### Given request
Each line from the line with "Generate a Blender" to the line with "SC.camera = cam", inclusive, is to be repeated exactly; no other line and no picture belongs in the copy.

### Stored records

######

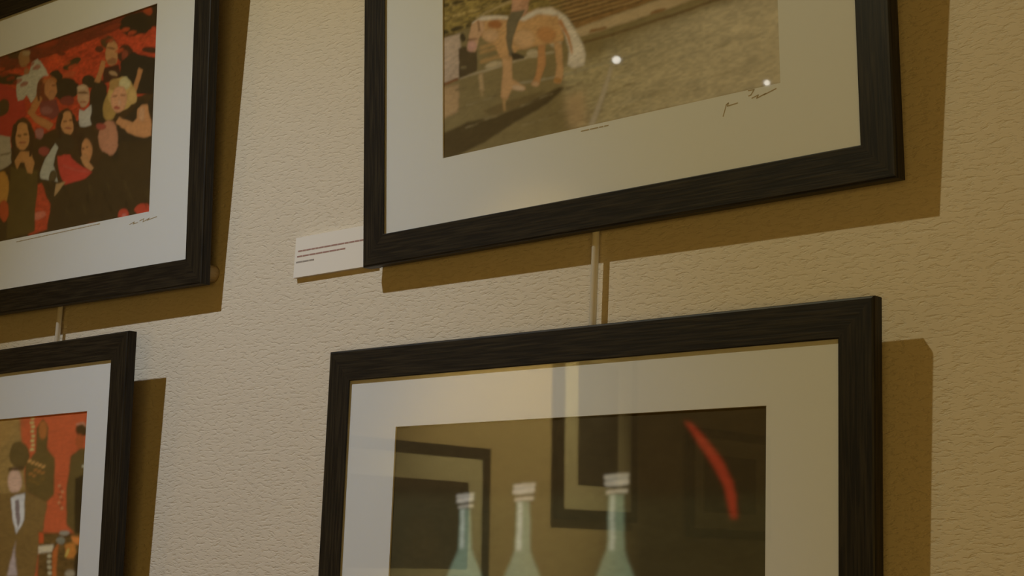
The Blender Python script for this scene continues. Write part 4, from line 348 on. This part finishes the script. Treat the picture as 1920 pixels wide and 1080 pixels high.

######

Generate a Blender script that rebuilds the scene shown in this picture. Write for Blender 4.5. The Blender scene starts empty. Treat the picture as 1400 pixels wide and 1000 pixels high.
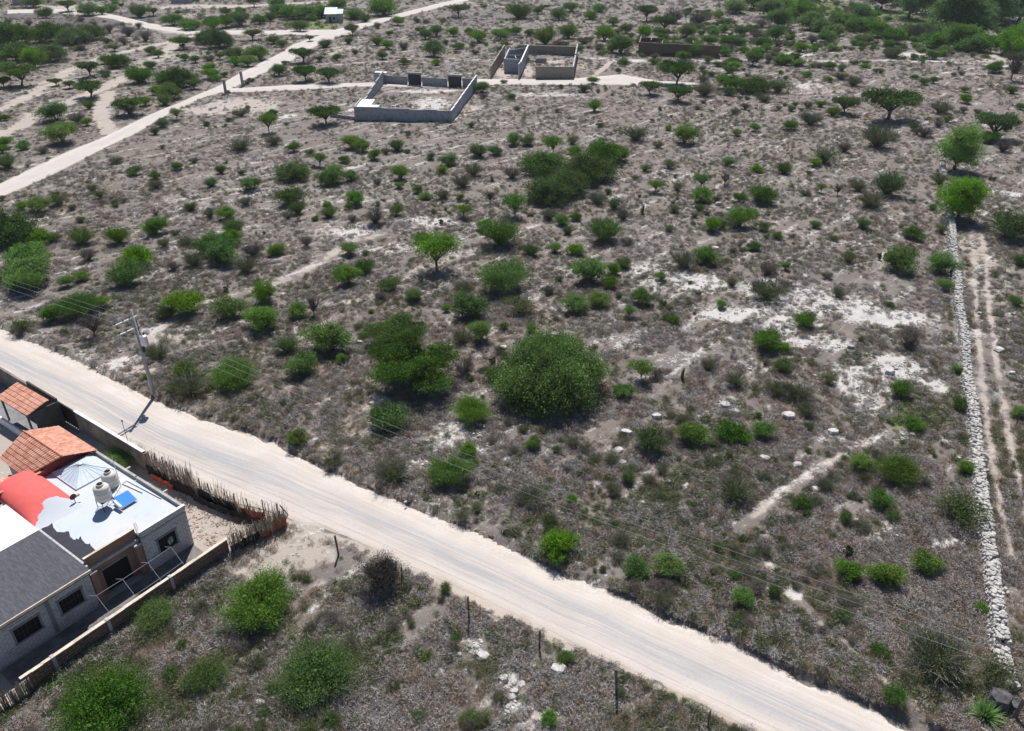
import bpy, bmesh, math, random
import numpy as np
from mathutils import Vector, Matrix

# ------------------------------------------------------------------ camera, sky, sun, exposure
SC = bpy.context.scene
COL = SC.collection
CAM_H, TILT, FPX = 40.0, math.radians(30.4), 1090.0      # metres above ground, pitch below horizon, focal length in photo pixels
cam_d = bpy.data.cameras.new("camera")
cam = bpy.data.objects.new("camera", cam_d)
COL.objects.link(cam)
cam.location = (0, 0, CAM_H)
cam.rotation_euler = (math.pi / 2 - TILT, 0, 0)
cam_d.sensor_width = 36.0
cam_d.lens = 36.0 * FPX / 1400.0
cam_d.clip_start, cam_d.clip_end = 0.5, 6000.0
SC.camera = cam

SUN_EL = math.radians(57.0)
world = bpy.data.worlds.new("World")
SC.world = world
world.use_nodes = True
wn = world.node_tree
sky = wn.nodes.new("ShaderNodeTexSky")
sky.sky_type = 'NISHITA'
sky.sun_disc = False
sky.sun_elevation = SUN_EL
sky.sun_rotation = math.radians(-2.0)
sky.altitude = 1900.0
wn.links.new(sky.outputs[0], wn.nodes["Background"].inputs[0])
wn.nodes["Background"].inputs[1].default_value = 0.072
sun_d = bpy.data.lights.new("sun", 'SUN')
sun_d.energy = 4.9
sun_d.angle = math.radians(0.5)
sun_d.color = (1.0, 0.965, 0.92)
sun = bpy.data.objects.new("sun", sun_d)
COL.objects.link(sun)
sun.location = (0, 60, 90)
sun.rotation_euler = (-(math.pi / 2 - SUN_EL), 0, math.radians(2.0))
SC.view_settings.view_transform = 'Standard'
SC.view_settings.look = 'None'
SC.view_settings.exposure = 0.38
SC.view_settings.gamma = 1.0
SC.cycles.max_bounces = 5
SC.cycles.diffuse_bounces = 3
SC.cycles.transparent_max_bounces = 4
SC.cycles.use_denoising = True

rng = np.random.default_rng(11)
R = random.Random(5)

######

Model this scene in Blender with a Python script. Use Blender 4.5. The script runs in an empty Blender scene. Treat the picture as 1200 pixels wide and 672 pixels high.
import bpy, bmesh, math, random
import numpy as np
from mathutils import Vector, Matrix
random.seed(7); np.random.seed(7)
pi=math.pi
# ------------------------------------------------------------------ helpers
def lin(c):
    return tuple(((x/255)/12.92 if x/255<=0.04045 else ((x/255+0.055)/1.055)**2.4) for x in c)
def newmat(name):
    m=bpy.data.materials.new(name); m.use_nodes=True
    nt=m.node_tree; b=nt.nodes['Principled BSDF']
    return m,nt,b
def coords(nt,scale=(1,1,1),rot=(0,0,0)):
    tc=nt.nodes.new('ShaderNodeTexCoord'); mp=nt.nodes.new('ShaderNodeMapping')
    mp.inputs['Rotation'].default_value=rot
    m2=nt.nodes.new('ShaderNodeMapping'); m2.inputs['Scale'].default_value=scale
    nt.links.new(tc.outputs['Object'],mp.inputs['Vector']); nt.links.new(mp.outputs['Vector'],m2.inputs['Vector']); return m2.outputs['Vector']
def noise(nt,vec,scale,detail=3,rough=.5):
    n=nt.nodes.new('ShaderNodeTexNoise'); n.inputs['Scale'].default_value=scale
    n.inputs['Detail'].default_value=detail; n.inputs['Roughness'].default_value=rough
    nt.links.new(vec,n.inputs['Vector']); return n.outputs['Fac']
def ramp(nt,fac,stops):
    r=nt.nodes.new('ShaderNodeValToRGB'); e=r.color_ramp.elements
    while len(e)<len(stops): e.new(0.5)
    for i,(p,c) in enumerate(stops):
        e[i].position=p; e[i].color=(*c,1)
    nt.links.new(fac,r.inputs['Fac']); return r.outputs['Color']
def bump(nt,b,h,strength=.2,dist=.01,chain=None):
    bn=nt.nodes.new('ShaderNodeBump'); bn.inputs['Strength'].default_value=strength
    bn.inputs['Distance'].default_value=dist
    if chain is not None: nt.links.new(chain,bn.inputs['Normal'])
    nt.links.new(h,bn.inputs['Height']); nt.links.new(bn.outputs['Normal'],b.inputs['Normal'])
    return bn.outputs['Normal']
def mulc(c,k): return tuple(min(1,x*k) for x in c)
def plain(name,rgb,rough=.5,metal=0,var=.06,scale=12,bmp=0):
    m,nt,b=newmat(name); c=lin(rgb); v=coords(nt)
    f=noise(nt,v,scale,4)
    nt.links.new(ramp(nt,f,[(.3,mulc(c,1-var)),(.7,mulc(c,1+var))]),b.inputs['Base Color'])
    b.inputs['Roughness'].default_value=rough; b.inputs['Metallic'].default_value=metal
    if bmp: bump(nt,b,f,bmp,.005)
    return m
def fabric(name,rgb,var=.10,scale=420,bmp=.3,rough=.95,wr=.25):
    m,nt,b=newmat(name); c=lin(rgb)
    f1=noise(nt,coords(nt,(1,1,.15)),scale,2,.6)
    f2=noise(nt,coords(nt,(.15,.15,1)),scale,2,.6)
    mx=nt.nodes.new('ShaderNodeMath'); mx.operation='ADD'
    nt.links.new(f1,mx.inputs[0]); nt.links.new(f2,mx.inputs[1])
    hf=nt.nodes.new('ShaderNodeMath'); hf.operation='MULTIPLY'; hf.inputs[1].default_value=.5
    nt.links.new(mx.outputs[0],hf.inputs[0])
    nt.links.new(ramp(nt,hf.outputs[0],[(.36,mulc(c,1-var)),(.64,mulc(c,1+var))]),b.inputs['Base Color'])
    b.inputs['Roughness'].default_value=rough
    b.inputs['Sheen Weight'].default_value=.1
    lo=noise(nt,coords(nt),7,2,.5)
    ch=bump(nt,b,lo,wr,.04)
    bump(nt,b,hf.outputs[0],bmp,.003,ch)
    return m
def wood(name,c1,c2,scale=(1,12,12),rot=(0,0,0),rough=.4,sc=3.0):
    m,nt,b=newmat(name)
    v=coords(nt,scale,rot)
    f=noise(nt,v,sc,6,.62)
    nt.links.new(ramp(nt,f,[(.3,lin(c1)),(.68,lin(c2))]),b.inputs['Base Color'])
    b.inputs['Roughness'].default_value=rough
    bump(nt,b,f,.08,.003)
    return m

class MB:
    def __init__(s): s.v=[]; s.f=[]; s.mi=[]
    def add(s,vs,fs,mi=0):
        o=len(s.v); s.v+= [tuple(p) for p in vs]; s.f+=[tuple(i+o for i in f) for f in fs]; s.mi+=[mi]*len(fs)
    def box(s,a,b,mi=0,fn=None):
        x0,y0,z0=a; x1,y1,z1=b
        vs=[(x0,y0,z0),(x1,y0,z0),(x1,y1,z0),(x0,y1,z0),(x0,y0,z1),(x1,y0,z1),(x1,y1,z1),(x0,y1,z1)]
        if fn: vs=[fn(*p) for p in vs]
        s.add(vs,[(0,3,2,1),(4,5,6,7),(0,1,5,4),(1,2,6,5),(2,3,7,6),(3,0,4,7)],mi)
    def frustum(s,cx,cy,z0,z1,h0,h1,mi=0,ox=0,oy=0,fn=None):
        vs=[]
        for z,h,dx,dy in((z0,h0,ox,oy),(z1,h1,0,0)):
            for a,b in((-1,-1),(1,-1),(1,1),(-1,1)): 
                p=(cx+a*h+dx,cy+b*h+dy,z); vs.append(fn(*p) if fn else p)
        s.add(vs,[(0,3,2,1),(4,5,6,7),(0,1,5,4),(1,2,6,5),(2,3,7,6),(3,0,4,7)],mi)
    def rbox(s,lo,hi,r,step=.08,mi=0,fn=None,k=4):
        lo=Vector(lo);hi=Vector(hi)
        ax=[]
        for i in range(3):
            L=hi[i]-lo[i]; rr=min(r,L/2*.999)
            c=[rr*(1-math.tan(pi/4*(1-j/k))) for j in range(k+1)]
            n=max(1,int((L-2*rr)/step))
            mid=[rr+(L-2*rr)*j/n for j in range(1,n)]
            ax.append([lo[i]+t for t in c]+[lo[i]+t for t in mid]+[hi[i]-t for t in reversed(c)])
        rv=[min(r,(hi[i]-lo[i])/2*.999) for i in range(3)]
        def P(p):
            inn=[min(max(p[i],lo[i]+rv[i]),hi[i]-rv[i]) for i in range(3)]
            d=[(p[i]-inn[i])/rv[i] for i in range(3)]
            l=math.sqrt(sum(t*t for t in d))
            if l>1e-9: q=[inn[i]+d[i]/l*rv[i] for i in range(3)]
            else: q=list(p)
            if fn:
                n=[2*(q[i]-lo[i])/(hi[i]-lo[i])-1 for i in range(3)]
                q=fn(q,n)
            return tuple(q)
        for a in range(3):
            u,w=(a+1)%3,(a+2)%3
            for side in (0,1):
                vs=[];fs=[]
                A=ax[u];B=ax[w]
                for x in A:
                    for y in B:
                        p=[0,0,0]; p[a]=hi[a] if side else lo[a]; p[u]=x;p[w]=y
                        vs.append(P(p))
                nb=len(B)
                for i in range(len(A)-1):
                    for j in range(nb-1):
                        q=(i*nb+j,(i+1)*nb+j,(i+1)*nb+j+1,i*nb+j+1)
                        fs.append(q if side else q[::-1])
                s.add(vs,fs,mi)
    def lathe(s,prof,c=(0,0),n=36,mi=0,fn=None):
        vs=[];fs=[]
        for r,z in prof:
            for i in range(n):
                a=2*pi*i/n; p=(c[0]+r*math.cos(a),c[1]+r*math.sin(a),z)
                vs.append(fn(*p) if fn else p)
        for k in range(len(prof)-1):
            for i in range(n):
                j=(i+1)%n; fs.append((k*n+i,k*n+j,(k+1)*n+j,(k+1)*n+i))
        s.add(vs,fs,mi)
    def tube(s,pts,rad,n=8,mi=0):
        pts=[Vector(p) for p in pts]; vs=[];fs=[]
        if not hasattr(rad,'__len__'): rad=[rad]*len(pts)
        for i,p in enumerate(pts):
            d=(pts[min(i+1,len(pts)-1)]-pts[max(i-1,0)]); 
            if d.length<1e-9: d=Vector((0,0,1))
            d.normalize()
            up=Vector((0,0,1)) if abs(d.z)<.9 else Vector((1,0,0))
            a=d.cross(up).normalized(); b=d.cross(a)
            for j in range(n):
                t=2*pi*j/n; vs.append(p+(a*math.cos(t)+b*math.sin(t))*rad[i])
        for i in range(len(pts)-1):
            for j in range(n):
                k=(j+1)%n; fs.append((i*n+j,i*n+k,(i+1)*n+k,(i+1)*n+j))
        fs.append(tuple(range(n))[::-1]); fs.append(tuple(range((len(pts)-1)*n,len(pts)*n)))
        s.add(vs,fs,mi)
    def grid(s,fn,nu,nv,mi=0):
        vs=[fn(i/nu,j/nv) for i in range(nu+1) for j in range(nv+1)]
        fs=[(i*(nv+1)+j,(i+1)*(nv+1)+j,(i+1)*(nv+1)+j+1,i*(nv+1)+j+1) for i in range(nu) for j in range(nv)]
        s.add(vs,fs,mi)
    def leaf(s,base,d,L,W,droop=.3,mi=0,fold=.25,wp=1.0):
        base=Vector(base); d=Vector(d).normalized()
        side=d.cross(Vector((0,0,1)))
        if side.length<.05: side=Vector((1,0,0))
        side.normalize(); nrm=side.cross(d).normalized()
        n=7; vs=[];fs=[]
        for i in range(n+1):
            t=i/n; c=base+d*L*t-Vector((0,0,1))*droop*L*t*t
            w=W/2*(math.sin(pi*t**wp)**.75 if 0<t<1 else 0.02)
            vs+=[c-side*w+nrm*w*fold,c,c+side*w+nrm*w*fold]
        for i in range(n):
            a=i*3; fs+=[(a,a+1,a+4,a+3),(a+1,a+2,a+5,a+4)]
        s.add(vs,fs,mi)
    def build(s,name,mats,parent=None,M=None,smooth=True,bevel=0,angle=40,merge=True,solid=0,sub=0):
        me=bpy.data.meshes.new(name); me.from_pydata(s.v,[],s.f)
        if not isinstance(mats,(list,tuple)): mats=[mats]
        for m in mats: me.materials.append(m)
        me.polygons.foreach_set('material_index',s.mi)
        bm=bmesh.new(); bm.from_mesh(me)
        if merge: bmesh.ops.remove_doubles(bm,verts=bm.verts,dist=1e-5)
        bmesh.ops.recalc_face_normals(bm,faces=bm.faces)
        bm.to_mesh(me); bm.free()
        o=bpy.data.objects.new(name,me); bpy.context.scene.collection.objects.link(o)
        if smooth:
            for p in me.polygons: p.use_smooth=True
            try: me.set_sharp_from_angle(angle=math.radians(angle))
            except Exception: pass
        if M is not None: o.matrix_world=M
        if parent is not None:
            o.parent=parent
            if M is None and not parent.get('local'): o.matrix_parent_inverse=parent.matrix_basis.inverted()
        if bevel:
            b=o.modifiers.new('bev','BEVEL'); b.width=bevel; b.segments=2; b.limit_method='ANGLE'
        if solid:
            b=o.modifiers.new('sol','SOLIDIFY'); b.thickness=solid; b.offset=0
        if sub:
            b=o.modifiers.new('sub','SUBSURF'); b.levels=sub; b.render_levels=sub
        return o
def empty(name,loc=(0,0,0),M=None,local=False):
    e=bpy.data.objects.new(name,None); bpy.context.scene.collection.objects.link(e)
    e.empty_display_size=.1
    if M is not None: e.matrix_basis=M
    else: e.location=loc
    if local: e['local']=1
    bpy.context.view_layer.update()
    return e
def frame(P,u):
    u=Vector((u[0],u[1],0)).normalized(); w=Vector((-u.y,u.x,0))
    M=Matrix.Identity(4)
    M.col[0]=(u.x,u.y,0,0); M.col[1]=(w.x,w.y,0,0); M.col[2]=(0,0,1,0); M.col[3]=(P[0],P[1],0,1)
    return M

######

### Output of the exercise
Generate a Blender script that rebuilds the scene shown in this picture. Write for Blender 4.5. The Blender scene starts empty. Treat the picture as 1400 pixels wide and 1000 pixels high.
import bpy, bmesh, math, random
import numpy as np
from mathutils import Vector, Matrix

# ------------------------------------------------------------------ camera, sky, sun, exposure
SC = bpy.context.scene
COL = SC.collection
CAM_H, TILT, FPX = 40.0, math.radians(30.4), 1090.0      # metres above ground, pitch below horizon, focal length in photo pixels
cam_d = bpy.data.cameras.new("camera")
cam = bpy.data.objects.new("camera", cam_d)
COL.objects.link(cam)
cam.location = (0, 0, CAM_H)
cam.rotation_euler = (math.pi / 2 - TILT, 0, 0)
cam_d.sensor_width = 36.0
cam_d.lens = 36.0 * FPX / 1400.0
cam_d.clip_start, cam_d.clip_end = 0.5, 6000.0
SC.camera = cam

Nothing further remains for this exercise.